──────── STORED DATA

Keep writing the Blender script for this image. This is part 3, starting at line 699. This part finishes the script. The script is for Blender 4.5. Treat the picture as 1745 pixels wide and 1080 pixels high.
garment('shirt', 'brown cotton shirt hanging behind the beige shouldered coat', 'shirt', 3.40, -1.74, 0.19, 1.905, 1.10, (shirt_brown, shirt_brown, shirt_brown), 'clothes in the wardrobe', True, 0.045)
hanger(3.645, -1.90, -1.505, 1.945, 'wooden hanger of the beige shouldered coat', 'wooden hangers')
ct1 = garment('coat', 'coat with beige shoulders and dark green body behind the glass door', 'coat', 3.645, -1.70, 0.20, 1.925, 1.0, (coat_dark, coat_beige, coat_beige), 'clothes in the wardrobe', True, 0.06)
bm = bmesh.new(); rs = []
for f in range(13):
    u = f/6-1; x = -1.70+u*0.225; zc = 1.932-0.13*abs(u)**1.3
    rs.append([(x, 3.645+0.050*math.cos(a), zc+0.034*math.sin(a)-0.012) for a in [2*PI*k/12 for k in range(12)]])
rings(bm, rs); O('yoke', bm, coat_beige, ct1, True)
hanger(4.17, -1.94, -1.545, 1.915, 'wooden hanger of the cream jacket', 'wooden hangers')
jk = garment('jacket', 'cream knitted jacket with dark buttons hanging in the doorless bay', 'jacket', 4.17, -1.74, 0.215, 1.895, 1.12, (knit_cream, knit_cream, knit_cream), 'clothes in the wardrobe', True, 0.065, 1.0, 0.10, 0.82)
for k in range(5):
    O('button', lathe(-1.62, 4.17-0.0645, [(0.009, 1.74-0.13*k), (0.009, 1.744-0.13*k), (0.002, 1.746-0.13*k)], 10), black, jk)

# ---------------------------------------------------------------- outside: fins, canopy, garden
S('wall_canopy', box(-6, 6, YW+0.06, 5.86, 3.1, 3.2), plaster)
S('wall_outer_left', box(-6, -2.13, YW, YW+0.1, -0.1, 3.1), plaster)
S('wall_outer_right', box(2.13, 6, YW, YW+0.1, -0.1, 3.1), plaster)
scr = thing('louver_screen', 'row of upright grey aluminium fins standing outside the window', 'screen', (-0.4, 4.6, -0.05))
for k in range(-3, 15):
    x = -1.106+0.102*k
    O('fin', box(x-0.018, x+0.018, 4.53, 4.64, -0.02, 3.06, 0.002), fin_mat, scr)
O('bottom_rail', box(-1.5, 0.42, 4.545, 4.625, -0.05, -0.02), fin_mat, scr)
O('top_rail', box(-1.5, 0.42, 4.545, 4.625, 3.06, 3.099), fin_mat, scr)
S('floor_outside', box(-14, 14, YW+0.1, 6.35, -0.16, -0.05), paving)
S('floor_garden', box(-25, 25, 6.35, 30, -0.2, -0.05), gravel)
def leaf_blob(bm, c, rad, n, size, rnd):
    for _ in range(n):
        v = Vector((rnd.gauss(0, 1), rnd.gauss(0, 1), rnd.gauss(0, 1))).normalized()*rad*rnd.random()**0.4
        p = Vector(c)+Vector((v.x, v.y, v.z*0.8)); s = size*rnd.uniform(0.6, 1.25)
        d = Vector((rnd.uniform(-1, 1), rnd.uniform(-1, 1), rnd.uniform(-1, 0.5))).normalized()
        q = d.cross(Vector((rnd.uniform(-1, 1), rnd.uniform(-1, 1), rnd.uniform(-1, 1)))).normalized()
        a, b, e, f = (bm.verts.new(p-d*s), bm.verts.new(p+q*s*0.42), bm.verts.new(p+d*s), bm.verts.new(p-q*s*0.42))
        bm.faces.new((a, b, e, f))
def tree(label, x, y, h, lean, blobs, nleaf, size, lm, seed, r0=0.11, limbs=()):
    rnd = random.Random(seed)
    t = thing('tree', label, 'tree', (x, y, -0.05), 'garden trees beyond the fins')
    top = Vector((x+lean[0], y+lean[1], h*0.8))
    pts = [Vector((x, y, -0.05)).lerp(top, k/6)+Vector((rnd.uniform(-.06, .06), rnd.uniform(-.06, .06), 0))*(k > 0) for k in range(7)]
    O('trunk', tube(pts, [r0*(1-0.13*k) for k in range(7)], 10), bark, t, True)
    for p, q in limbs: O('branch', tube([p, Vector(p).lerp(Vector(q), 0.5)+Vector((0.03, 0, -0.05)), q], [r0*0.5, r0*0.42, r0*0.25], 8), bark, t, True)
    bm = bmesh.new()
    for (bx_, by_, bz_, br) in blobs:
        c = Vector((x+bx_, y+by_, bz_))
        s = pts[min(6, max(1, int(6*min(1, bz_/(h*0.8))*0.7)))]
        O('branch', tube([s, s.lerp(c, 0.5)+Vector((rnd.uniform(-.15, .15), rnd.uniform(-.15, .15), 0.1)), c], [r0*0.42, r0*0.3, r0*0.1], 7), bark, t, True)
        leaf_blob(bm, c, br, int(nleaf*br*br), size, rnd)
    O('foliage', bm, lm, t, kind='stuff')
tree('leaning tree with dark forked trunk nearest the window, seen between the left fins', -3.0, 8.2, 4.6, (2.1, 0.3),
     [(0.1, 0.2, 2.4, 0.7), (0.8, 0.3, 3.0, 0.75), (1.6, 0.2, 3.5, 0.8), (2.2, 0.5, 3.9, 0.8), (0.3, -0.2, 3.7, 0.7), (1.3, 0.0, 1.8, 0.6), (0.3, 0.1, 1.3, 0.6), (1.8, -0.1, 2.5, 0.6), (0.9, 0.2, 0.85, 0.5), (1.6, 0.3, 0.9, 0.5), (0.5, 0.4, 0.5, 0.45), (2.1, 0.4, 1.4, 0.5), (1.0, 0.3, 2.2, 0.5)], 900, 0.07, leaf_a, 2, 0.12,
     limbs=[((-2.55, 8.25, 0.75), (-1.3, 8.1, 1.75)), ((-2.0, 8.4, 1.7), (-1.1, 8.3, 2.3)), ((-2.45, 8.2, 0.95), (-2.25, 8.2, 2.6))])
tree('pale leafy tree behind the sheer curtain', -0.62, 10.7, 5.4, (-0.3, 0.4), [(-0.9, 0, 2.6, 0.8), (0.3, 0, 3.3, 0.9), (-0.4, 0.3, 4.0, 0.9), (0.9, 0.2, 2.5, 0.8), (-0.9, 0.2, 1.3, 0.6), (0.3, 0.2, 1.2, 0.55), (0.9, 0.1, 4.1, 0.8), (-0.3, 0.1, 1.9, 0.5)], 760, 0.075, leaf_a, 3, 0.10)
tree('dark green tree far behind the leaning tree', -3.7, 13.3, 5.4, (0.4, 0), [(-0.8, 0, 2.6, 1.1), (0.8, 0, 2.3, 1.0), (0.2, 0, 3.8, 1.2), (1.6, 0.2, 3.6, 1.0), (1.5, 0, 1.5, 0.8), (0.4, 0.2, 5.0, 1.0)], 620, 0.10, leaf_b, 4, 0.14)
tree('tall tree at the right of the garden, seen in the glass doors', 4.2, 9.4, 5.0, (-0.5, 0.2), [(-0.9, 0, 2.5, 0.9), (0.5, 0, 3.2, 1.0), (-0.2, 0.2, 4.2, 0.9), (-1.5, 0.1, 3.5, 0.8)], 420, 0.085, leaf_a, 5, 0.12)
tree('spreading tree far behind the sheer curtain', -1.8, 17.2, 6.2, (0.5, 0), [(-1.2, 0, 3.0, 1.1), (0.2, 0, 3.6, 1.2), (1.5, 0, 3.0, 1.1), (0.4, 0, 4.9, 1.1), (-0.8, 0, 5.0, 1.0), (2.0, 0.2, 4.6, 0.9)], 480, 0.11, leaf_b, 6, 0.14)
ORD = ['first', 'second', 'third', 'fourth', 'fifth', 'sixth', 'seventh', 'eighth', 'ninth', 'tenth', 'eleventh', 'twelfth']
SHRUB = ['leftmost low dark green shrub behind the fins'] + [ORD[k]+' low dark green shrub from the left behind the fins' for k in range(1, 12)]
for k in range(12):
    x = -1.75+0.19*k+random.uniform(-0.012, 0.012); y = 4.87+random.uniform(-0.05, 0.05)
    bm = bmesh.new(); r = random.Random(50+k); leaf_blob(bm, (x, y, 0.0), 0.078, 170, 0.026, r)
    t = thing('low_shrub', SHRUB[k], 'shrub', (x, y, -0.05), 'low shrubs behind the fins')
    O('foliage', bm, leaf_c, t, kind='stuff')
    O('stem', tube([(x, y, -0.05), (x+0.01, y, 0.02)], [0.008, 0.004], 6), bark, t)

────────────────

## TASK BRIEF
Return exactly the lines that run from the top of the listing above to the line containing "10), black, jk)", please, keeping both end lines and leaving out everything else.

## EXPECTED ANSWER
Keep writing the Blender script for this image. This is part 3, starting at line 699. This part finishes the script. The script is for Blender 4.5. Treat the picture as 1745 pixels wide and 1080 pixels high.
garment('shirt', 'brown cotton shirt hanging behind the beige shouldered coat', 'shirt', 3.40, -1.74, 0.19, 1.905, 1.10, (shirt_brown, shirt_brown, shirt_brown), 'clothes in the wardrobe', True, 0.045)
hanger(3.645, -1.90, -1.505, 1.945, 'wooden hanger of the beige shouldered coat', 'wooden hangers')
ct1 = garment('coat', 'coat with beige shoulders and dark green body behind the glass door', 'coat', 3.645, -1.70, 0.20, 1.925, 1.0, (coat_dark, coat_beige, coat_beige), 'clothes in the wardrobe', True, 0.06)
bm = bmesh.new(); rs = []
for f in range(13):
    u = f/6-1; x = -1.70+u*0.225; zc = 1.932-0.13*abs(u)**1.3
    rs.append([(x, 3.645+0.050*math.cos(a), zc+0.034*math.sin(a)-0.012) for a in [2*PI*k/12 for k in range(12)]])
rings(bm, rs); O('yoke', bm, coat_beige, ct1, True)
hanger(4.17, -1.94, -1.545, 1.915, 'wooden hanger of the cream jacket', 'wooden hangers')
jk = garment('jacket', 'cream knitted jacket with dark buttons hanging in the doorless bay', 'jacket', 4.17, -1.74, 0.215, 1.895, 1.12, (knit_cream, knit_cream, knit_cream), 'clothes in the wardrobe', True, 0.065, 1.0, 0.10, 0.82)
for k in range(5):
    O('button', lathe(-1.62, 4.17-0.0645, [(0.009, 1.74-0.13*k), (0.009, 1.744-0.13*k), (0.002, 1.746-0.13*k)], 10), black, jk)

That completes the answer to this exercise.